**Objective**
In the listing below, locate the line containing "by 1920 pixels." and the line containing "place('valley_tree', FT[k], (x, Y, g), rng.random()". Output both of them and every line between, exactly as written, and nothing more.

Scripts that build scenes:
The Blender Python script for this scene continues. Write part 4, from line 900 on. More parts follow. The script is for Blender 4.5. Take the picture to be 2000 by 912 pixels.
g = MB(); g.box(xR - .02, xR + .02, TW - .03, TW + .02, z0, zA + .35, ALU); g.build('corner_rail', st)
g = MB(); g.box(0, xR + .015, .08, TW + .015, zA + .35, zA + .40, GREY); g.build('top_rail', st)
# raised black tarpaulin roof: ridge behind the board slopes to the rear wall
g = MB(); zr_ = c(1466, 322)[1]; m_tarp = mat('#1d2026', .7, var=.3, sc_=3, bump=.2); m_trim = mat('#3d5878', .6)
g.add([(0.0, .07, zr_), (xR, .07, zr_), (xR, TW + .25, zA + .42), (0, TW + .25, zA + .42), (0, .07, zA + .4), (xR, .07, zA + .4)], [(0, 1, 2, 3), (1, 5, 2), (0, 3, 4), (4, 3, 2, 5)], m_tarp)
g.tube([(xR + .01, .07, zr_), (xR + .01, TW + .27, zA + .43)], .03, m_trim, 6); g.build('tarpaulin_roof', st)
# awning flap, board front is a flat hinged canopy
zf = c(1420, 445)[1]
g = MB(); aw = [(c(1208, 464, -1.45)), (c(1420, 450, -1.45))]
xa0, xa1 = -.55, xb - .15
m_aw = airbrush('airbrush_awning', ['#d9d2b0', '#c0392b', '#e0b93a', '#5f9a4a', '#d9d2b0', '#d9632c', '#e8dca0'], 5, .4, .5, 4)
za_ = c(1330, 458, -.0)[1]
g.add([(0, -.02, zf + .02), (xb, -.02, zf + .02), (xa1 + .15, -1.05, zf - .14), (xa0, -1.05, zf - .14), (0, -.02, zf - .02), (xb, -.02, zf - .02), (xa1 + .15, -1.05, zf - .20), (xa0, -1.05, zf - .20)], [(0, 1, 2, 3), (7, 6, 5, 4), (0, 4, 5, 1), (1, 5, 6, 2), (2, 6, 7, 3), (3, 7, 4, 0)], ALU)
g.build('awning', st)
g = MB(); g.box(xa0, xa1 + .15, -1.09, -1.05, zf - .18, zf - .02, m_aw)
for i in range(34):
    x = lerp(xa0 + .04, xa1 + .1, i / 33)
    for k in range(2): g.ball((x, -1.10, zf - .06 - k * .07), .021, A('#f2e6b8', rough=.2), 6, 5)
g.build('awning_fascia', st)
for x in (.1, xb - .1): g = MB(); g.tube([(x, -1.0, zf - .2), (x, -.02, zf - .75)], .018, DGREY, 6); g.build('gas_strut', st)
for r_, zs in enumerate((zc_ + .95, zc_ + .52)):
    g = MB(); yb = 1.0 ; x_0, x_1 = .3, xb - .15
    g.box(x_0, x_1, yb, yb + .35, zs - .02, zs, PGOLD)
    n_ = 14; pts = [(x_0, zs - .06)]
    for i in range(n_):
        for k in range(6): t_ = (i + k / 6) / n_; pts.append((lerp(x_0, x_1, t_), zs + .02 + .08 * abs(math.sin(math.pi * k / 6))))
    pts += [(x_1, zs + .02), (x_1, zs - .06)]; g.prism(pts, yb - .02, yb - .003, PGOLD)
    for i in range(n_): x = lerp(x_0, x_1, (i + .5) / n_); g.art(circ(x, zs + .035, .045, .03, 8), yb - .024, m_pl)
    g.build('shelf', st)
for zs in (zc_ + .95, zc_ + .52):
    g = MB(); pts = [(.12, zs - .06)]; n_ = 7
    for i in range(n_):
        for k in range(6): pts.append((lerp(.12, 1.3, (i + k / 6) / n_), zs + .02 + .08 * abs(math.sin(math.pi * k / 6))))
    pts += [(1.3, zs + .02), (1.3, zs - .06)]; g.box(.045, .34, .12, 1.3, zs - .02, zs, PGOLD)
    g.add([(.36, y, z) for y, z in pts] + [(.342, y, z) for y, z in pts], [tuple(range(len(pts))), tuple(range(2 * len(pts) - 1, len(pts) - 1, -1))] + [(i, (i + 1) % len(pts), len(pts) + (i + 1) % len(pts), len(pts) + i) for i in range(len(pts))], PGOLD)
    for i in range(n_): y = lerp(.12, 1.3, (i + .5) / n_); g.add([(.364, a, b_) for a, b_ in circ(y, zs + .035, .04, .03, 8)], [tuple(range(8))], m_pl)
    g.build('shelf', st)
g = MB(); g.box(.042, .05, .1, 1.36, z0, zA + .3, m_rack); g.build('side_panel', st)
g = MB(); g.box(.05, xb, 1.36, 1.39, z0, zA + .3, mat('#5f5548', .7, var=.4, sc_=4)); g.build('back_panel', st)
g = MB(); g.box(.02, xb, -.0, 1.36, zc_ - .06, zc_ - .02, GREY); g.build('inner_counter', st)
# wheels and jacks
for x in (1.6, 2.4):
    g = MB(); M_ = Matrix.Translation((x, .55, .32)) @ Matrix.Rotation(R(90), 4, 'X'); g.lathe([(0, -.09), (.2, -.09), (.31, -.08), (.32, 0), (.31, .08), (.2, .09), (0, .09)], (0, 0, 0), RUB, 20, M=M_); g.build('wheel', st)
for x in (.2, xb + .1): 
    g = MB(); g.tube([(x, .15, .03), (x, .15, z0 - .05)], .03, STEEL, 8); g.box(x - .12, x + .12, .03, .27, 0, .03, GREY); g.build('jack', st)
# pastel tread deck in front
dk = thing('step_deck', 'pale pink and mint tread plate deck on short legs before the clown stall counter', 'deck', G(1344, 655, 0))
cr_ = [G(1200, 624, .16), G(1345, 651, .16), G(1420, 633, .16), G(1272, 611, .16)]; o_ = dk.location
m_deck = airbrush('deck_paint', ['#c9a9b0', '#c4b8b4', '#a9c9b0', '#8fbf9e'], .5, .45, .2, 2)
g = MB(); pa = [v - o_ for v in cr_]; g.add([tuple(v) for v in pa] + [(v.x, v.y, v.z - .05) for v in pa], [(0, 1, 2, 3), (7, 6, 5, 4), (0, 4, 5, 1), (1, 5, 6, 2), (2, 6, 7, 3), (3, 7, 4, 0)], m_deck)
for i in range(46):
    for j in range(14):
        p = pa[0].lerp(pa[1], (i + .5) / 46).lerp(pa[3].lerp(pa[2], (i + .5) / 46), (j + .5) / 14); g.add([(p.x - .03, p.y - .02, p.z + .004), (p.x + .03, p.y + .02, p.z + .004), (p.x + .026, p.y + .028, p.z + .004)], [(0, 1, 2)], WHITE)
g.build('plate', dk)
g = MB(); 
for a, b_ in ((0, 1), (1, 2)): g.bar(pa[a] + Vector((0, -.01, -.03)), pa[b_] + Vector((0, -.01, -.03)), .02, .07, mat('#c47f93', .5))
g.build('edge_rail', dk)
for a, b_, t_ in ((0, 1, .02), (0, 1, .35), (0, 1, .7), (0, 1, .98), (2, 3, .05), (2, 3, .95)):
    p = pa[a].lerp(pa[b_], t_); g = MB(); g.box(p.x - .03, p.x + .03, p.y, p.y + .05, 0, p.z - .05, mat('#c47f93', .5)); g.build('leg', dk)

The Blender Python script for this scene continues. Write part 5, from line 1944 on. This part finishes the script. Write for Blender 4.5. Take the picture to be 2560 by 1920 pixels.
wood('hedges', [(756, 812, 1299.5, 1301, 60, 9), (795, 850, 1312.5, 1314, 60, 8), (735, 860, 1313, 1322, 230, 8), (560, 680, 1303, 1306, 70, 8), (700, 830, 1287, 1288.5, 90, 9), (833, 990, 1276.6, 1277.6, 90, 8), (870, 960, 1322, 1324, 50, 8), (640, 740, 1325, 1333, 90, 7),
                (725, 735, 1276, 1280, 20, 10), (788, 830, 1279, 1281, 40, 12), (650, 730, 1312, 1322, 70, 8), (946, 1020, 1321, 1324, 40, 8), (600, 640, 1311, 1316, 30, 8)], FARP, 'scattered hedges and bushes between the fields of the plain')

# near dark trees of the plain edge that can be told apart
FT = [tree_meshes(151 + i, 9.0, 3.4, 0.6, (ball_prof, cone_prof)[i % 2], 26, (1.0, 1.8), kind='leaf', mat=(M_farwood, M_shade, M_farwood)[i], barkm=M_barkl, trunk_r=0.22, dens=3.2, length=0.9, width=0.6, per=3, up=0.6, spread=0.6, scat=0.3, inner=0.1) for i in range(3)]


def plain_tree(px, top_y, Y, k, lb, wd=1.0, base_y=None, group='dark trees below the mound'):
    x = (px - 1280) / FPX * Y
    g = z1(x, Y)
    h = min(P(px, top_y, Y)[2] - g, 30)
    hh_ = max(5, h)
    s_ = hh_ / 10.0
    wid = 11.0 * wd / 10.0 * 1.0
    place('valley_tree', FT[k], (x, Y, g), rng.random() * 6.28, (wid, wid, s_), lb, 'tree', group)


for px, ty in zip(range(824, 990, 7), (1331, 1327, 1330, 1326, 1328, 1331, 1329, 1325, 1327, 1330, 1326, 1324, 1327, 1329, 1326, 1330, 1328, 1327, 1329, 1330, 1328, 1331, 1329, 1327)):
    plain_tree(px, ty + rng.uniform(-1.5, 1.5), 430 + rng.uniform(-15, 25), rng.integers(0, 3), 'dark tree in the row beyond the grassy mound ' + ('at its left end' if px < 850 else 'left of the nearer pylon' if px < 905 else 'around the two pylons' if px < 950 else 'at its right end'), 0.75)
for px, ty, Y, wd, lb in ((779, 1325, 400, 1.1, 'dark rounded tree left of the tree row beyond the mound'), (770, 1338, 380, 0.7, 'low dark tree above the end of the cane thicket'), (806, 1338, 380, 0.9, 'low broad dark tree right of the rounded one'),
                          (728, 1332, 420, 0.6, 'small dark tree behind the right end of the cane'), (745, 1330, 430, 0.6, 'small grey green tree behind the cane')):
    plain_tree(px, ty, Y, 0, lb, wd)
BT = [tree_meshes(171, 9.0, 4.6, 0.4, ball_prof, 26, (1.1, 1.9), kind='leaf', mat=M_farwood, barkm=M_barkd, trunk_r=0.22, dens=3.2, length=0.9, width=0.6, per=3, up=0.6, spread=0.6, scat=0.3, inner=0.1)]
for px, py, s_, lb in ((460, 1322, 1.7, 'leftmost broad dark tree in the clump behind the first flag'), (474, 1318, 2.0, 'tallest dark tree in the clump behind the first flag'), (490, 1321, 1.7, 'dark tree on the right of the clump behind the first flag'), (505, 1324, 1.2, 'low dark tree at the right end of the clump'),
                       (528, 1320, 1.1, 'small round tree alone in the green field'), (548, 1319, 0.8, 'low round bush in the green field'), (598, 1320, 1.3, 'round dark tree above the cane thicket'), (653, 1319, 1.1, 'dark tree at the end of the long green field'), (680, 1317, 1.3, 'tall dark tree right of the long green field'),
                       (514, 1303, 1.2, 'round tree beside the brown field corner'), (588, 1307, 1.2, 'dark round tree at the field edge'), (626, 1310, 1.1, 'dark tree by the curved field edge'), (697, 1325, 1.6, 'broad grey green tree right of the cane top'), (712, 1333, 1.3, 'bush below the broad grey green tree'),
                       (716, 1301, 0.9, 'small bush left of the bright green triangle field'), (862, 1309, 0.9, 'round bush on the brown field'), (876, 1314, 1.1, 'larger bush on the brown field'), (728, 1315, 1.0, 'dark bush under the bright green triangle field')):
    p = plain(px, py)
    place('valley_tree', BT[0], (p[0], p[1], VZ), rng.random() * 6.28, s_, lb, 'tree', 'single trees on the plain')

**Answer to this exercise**
The Blender Python script for this scene continues. Write part 5, from line 1944 on. This part finishes the script. Write for Blender 4.5. Take the picture to be 2560 by 1920 pixels.
wood('hedges', [(756, 812, 1299.5, 1301, 60, 9), (795, 850, 1312.5, 1314, 60, 8), (735, 860, 1313, 1322, 230, 8), (560, 680, 1303, 1306, 70, 8), (700, 830, 1287, 1288.5, 90, 9), (833, 990, 1276.6, 1277.6, 90, 8), (870, 960, 1322, 1324, 50, 8), (640, 740, 1325, 1333, 90, 7),
                (725, 735, 1276, 1280, 20, 10), (788, 830, 1279, 1281, 40, 12), (650, 730, 1312, 1322, 70, 8), (946, 1020, 1321, 1324, 40, 8), (600, 640, 1311, 1316, 30, 8)], FARP, 'scattered hedges and bushes between the fields of the plain')

# near dark trees of the plain edge that can be told apart
FT = [tree_meshes(151 + i, 9.0, 3.4, 0.6, (ball_prof, cone_prof)[i % 2], 26, (1.0, 1.8), kind='leaf', mat=(M_farwood, M_shade, M_farwood)[i], barkm=M_barkl, trunk_r=0.22, dens=3.2, length=0.9, width=0.6, per=3, up=0.6, spread=0.6, scat=0.3, inner=0.1) for i in range(3)]


def plain_tree(px, top_y, Y, k, lb, wd=1.0, base_y=None, group='dark trees below the mound'):
    x = (px - 1280) / FPX * Y
    g = z1(x, Y)
    h = min(P(px, top_y, Y)[2] - g, 30)
    hh_ = max(5, h)
    s_ = hh_ / 10.0
    wid = 11.0 * wd / 10.0 * 1.0
    place('valley_tree', FT[k], (x, Y, g), rng.random() * 6.28, (wid, wid, s_), lb, 'tree', group)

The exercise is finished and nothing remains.